STATED TASK: Every line must be returned precisely as it is written.

PROVIDED MATERIAL:
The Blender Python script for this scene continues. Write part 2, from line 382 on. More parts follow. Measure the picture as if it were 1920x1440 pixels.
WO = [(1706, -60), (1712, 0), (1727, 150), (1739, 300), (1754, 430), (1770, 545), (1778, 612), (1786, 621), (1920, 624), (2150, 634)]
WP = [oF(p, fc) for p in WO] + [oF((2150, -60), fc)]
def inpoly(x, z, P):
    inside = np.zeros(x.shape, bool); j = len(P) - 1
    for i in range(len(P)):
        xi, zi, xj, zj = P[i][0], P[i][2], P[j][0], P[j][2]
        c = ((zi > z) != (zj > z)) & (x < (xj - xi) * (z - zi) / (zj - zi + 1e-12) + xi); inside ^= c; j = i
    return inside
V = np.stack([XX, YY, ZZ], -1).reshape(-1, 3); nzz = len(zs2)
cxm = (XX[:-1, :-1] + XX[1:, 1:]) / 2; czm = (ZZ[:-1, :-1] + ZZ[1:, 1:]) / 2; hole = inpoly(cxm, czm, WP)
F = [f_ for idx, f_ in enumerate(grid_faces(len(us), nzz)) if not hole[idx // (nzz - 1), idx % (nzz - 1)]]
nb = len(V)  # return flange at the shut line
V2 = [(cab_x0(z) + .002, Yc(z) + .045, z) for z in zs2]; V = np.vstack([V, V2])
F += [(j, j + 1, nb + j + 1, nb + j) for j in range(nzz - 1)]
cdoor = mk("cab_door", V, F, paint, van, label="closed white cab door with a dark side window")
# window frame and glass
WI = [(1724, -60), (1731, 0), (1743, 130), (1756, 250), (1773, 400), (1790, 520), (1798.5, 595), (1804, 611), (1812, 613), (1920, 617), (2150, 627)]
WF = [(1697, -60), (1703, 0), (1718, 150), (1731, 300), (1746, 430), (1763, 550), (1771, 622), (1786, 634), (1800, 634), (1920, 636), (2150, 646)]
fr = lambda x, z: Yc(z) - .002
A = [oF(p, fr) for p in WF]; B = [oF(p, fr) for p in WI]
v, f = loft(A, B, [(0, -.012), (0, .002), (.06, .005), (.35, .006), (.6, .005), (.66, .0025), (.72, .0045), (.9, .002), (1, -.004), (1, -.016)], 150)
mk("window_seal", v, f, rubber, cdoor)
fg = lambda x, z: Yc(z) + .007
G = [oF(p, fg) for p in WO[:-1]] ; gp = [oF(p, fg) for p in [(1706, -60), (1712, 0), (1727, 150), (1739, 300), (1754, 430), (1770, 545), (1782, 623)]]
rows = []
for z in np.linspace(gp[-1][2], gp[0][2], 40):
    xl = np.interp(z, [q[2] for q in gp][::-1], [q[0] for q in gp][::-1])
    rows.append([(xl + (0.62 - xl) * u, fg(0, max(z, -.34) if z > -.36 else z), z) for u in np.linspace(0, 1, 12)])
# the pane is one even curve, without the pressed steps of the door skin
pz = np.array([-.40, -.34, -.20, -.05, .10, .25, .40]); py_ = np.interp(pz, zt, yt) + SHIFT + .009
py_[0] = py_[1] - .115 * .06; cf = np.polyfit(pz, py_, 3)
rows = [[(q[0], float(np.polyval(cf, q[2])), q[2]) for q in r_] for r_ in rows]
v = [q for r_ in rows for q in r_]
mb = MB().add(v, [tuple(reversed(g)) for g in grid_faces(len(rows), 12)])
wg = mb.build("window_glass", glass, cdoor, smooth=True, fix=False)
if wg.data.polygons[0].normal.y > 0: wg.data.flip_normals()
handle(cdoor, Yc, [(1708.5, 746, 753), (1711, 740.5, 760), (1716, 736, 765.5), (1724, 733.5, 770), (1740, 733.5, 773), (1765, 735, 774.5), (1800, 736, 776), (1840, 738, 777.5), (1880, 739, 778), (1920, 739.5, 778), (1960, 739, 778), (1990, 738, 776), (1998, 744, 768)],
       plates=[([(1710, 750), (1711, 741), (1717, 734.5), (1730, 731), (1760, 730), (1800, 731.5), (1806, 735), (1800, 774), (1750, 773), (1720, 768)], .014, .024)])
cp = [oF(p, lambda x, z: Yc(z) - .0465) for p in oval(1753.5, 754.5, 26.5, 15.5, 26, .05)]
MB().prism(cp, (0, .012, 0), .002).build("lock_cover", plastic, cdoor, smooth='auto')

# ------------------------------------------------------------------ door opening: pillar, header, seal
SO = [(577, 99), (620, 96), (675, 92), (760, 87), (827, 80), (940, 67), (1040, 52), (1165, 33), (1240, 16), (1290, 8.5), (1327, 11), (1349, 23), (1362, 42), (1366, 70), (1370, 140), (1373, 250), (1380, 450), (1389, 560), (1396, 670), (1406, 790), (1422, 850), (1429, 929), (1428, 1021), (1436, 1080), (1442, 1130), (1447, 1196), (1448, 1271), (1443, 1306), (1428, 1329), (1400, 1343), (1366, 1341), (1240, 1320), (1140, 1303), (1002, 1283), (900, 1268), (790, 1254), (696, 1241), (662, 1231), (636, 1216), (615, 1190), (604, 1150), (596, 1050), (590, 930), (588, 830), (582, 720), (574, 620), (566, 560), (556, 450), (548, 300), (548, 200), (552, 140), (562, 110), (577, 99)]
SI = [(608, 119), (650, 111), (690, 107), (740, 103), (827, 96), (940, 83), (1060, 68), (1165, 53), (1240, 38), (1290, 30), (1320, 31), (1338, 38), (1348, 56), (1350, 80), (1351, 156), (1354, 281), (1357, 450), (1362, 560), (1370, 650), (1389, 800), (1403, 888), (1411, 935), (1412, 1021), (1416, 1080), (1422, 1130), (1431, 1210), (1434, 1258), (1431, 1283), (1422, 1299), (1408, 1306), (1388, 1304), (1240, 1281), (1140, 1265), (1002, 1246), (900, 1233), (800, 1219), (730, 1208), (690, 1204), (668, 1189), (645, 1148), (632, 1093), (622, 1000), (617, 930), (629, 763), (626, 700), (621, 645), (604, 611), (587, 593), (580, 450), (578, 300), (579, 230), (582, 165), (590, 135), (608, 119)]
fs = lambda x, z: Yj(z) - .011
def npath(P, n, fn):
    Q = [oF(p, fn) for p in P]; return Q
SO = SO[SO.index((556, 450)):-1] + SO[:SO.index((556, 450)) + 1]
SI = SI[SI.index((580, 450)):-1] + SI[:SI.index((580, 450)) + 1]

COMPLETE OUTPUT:
The Blender Python script for this scene continues. Write part 2, from line 382 on. More parts follow. Measure the picture as if it were 1920x1440 pixels.
WO = [(1706, -60), (1712, 0), (1727, 150), (1739, 300), (1754, 430), (1770, 545), (1778, 612), (1786, 621), (1920, 624), (2150, 634)]
WP = [oF(p, fc) for p in WO] + [oF((2150, -60), fc)]
def inpoly(x, z, P):
    inside = np.zeros(x.shape, bool); j = len(P) - 1
    for i in range(len(P)):
        xi, zi, xj, zj = P[i][0], P[i][2], P[j][0], P[j][2]
        c = ((zi > z) != (zj > z)) & (x < (xj - xi) * (z - zi) / (zj - zi + 1e-12) + xi); inside ^= c; j = i
    return inside
V = np.stack([XX, YY, ZZ], -1).reshape(-1, 3); nzz = len(zs2)
cxm = (XX[:-1, :-1] + XX[1:, 1:]) / 2; czm = (ZZ[:-1, :-1] + ZZ[1:, 1:]) / 2; hole = inpoly(cxm, czm, WP)
F = [f_ for idx, f_ in enumerate(grid_faces(len(us), nzz)) if not hole[idx // (nzz - 1), idx % (nzz - 1)]]
nb = len(V)  # return flange at the shut line
V2 = [(cab_x0(z) + .002, Yc(z) + .045, z) for z in zs2]; V = np.vstack([V, V2])
F += [(j, j + 1, nb + j + 1, nb + j) for j in range(nzz - 1)]
cdoor = mk("cab_door", V, F, paint, van, label="closed white cab door with a dark side window")
# window frame and glass
WI = [(1724, -60), (1731, 0), (1743, 130), (1756, 250), (1773, 400), (1790, 520), (1798.5, 595), (1804, 611), (1812, 613), (1920, 617), (2150, 627)]
WF = [(1697, -60), (1703, 0), (1718, 150), (1731, 300), (1746, 430), (1763, 550), (1771, 622), (1786, 634), (1800, 634), (1920, 636), (2150, 646)]
fr = lambda x, z: Yc(z) - .002
A = [oF(p, fr) for p in WF]; B = [oF(p, fr) for p in WI]
v, f = loft(A, B, [(0, -.012), (0, .002), (.06, .005), (.35, .006), (.6, .005), (.66, .0025), (.72, .0045), (.9, .002), (1, -.004), (1, -.016)], 150)
mk("window_seal", v, f, rubber, cdoor)
fg = lambda x, z: Yc(z) + .007
G = [oF(p, fg) for p in WO[:-1]] ; gp = [oF(p, fg) for p in [(1706, -60), (1712, 0), (1727, 150), (1739, 300), (1754, 430), (1770, 545), (1782, 623)]]
rows = []
for z in np.linspace(gp[-1][2], gp[0][2], 40):
    xl = np.interp(z, [q[2] for q in gp][::-1], [q[0] for q in gp][::-1])
    rows.append([(xl + (0.62 - xl) * u, fg(0, max(z, -.34) if z > -.36 else z), z) for u in np.linspace(0, 1, 12)])
# the pane is one even curve, without the pressed steps of the door skin
pz = np.array([-.40, -.34, -.20, -.05, .10, .25, .40]); py_ = np.interp(pz, zt, yt) + SHIFT + .009
py_[0] = py_[1] - .115 * .06; cf = np.polyfit(pz, py_, 3)
rows = [[(q[0], float(np.polyval(cf, q[2])), q[2]) for q in r_] for r_ in rows]
v = [q for r_ in rows for q in r_]
mb = MB().add(v, [tuple(reversed(g)) for g in grid_faces(len(rows), 12)])
wg = mb.build("window_glass", glass, cdoor, smooth=True, fix=False)
if wg.data.polygons[0].normal.y > 0: wg.data.flip_normals()
handle(cdoor, Yc, [(1708.5, 746, 753), (1711, 740.5, 760), (1716, 736, 765.5), (1724, 733.5, 770), (1740, 733.5, 773), (1765, 735, 774.5), (1800, 736, 776), (1840, 738, 777.5), (1880, 739, 778), (1920, 739.5, 778), (1960, 739, 778), (1990, 738, 776), (1998, 744, 768)],
       plates=[([(1710, 750), (1711, 741), (1717, 734.5), (1730, 731), (1760, 730), (1800, 731.5), (1806, 735), (1800, 774), (1750, 773), (1720, 768)], .014, .024)])
cp = [oF(p, lambda x, z: Yc(z) - .0465) for p in oval(1753.5, 754.5, 26.5, 15.5, 26, .05)]
MB().prism(cp, (0, .012, 0), .002).build("lock_cover", plastic, cdoor, smooth='auto')

# ------------------------------------------------------------------ door opening: pillar, header, seal
SO = [(577, 99), (620, 96), (675, 92), (760, 87), (827, 80), (940, 67), (1040, 52), (1165, 33), (1240, 16), (1290, 8.5), (1327, 11), (1349, 23), (1362, 42), (1366, 70), (1370, 140), (1373, 250), (1380, 450), (1389, 560), (1396, 670), (1406, 790), (1422, 850), (1429, 929), (1428, 1021), (1436, 1080), (1442, 1130), (1447, 1196), (1448, 1271), (1443, 1306), (1428, 1329), (1400, 1343), (1366, 1341), (1240, 1320), (1140, 1303), (1002, 1283), (900, 1268), (790, 1254), (696, 1241), (662, 1231), (636, 1216), (615, 1190), (604, 1150), (596, 1050), (590, 930), (588, 830), (582, 720), (574, 620), (566, 560), (556, 450), (548, 300), (548, 200), (552, 140), (562, 110), (577, 99)]
SI = [(608, 119), (650, 111), (690, 107), (740, 103), (827, 96), (940, 83), (1060, 68), (1165, 53), (1240, 38), (1290, 30), (1320, 31), (1338, 38), (1348, 56), (1350, 80), (1351, 156), (1354, 281), (1357, 450), (1362, 560), (1370, 650), (1389, 800), (1403, 888), (1411, 935), (1412, 1021), (1416, 1080), (1422, 1130), (1431, 1210), (1434, 1258), (1431, 1283), (1422, 1299), (1408, 1306), (1388, 1304), (1240, 1281), (1140, 1265), (1002, 1246), (900, 1233), (800, 1219), (730, 1208), (690, 1204), (668, 1189), (645, 1148), (632, 1093), (622, 1000), (617, 930), (629, 763), (626, 700), (621, 645), (604, 611), (587, 593), (580, 450), (578, 300), (579, 230), (582, 165), (590, 135), (608, 119)]
fs = lambda x, z: Yj(z) - .011
def npath(P, n, fn):
    Q = [oF(p, fn) for p in P]; return Q
SO = SO[SO.index((556, 450)):-1] + SO[:SO.index((556, 450)) + 1]
SI = SI[SI.index((580, 450)):-1] + SI[:SI.index((580, 450)) + 1]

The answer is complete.